Todos prometem uma reforma do sistema político que permita ir afastando esta imagem. Através da aproximação entre eleitos e eleitores, da redução do número de deputados, da contenção nas despesas associadas à contratação de “boys and girls” vindos diretamente das organizações de juventude dos partidos sem demonstrar formação ou experiência que justifique a escolha ou, entre outras, da transparência no registo de interesses de cada um dos titulares de cargos públicos. Todas estas medidas fazem sentido e certamente ajudariam a iniciar o processo de reconquista da respeitabilidade por parte da classe política. Ao longo dos anos, especialmente no que respeita ao registo de interesses, têm-se feito grandes avanços. A publicitação regular de declarações de rendimentos ou a possibilidade de identificação de conflitos de interesses existem há várias décadas e não só não resolveram o problema da imagem dos políticos como tiveram o condão de afastar os melhores. Não porque a sua idoneidade para o exercício do cargo não fosse garantida, mas apenas porque não queriam estar sujeitos a linchamentos ou julgamentos sumários na praça pública, o mesmo é dizer na comunicação social, sem direito ao contraditório e destruindo carreiras académicas e profissionais honradas, feitas de trabalho e de mérito. Mas os caciques locais dos diferentes partidos não se importaram muito com esta fuga dos melhores. Pelo contrário, viram nesse facto a possibilidade de eles próprios ascenderem mais rapidamente a funções com que nunca sonharam.

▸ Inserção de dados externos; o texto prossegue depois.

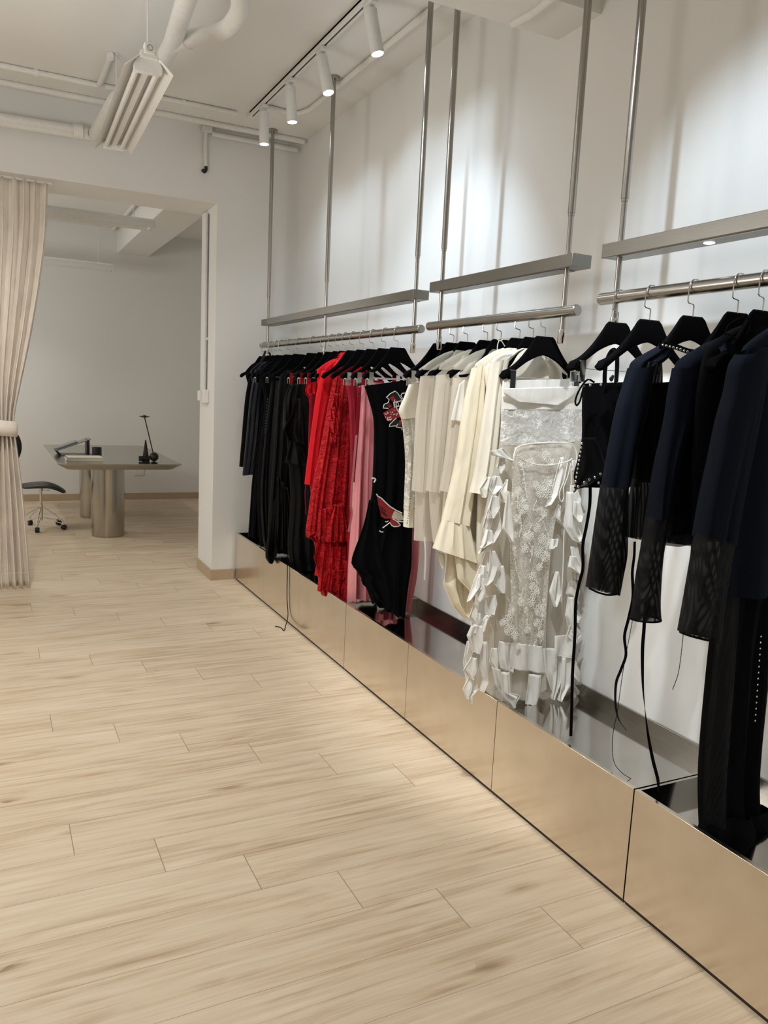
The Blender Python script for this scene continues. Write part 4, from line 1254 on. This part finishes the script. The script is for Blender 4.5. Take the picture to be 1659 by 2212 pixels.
YX = 1.49
YW = 1.43
o = garment('jacket', 'large navy jacket filling the right edge of the picture, nearest of all clothes', 'jacket', YW, GN)
link('body', G().loft(TOP(2, 0.19) + [(1590, 830, 2.12), (1580, 960, 2.14), (1570, 1080, 2.14), (1560, 1200, 2.14), (1556, 1290, 2.14)], YW, b=(0.027, 0.04), rip=(0.001, 0.008), n=3, seed=190), NAVY, o)
link('sleeve', G().loft([(1600, 766, 1650, 750), (1583, 790, 1650, 790), (1572, 850, 1640, 850), (1557, 906, 1626, 920), (1540, 1000, 1606, 1010), (1526, 1072, 1590, 1085), (1512, 1160, 1574, 1175)], YW, b=(0.034, 0.04), rip=(0.001, 0.006), n=2, seed=191, nc=40, dy=-0.04), NAVY, o)
link('sheer_sleeve', G().loft([(1512, 1156, 1574, 1171), (1503, 1220, 1562, 1232), (1490, 1300, 1550, 1312), (1477, 1368, 1543, 1381)], YW, b=(0.04, 0.038), rip=(0.003, 0.005), n=2, seed=191, nc=40, dy=-0.04), SHBLK, o)
c0 = (at(1477, 1369, YW - 0.04) + at(1543, 1381, YW - 0.04)) * 0.5
a0 = (at(1543, 1381, YW - 0.04) - at(1477, 1369, YW - 0.04)) * 0.5
link('sleeve_edge', G().tube([c0 + a0 * cos(t / 24 * 2 * pi) + Vector((0, 0.038 * sin(t / 24 * 2 * pi), 0)) for t in range(25)], 0.003, 6, cap=False), BLK, o)
o = garment('trousers', 'long black wide-leg trousers with eyelet side seam sinking into the tray at lower right', 'trousers', YX, GN)
link('waistband', G().loft([(1640, 960, 2.12), (1638, 1000, 2.12)], YX, b=(0.02, 0.02), rip=(0, 0.001), nr=4, seed=200), BLK, o)
link('trouser_leg', G().loft([(1600, 1000, 2.02), (1562, 1220, 1700, 1220), (1541, 1390, 1668, 1370), (1532, 1480, 1655, 1480), (1522, 1600, 1642, 1600), (1518, 1680, 1634, 1680), (1519, 1760, 1636, 1760), (1522, 1825, 1650, 1830)], YX, b=(0.025, 0.05), rip=(0.002, 0.012), n=3, seed=201, nr=50), SHBLK if False else BLK, o)
link('sheer_panel', G().sheet([(1560, 1235, 1600, 1235), (1545, 1360, 1592, 1360), (1534, 1480, 1584, 1480), (1524, 1600, 1576, 1600), (1521, 1690, 1570, 1700), (1522, 1780, 1570, 1790)], YX, amp=(0.002, 0.006), n=1, seed=202, dy=-0.058), SHBLK, o, solid=0.001)
link('pooled_hem', G().loft([(1560, 1760, 1650, 1740), (1548, 1800, 1690, 1770), (1545, 1830, 1700, 1800), (1560, 1850, 1690, 1830)], YX - 0.03, b=(0.04, 0.07), rip=(0.006, 0.014), n=3, seed=203, nr=16), BLK, o)
for i in range(15):
    x, y = 1644 - i * 0.9, 1375 + i * 13
    link('eyelet', G().sphere(at(x, y, YX - 0.07), 0.0028, 6, (1, 0.5, 1)), STUD, o, label='small silver eyelet')

o = thing('string', 'white string tied in a bow round a hanger hook on the middle rail', 'string', at(1081, 732, 2.80))
link('knot', G().tube([at(x, y, 2.80) for x, y in ((1074, 733), (1079, 729), (1086, 733), (1080, 736), (1074, 733))], 0.0022, 6, smooth=30), THREAD, o)
link('string_end', G().tube([at(x, y, 2.79) for x, y in ((1078, 735), (1075, 745), (1074, 760))], 0.002, 6, smooth=12), THREAD, o)
link('string_end', G().tube([at(x, y, 2.79) for x, y in ((1082, 735), (1087, 742), (1091, 749))], 0.002, 6, smooth=12), THREAD, o)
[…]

O PSD, num arremedo que Rui Rio parece apreciar, vem propor agora que as declarações de interesse vão ainda mais longe. Para além do património e dos interesses profissionais, pretende que os deputados e titulares de cargos públicos informem também a comunidade se são membros de associações ou organizações eufemisticamente classificadas como “discretas”. Cabe aqui quase tudo. Desde aquelas de que todos falam, como a Opus Dei ou a Maçonaria, até a todo o tipo de expressões orgânicas da sociedade civil que agregam cidadãos livres em torno de múltiplos objetivos de natureza confessional, filantrópica, cultural, artística, de solidariedade ou outra. Esta violação grosseira da liberdade individual e da privacidade a que cada pessoa tem direito não é mais nem menos do que um ajuste de contas que o líder social-democrata (e eventualmente outros que o queiram seguir) com quem ousar discordar. É uma “purificação” da espécie feita à medida dos caprichos de quem já está instalado limitando ainda mais a chegada de gente “inconveniente”. Em algumas organizações é habitual dizer-se que não é possível transformar homens maus em homens bons. Mas que é possível transformar homens bons em pessoas melhores. Pois na política parece que se pretende exatamente o contrário. Ao limitar a entrada dos melhores, dos mais preparados, dos mais livres, estamos a deixar campo aberto a que a escolha recaia sobre os mais dependentes que inevitavelmente nos conduzirão a assistir a uma deterioração ainda maior da classe política. Como se não bastasse o que já temos, eis que ainda há quem queira transformar políticos maus em políticos ainda piores.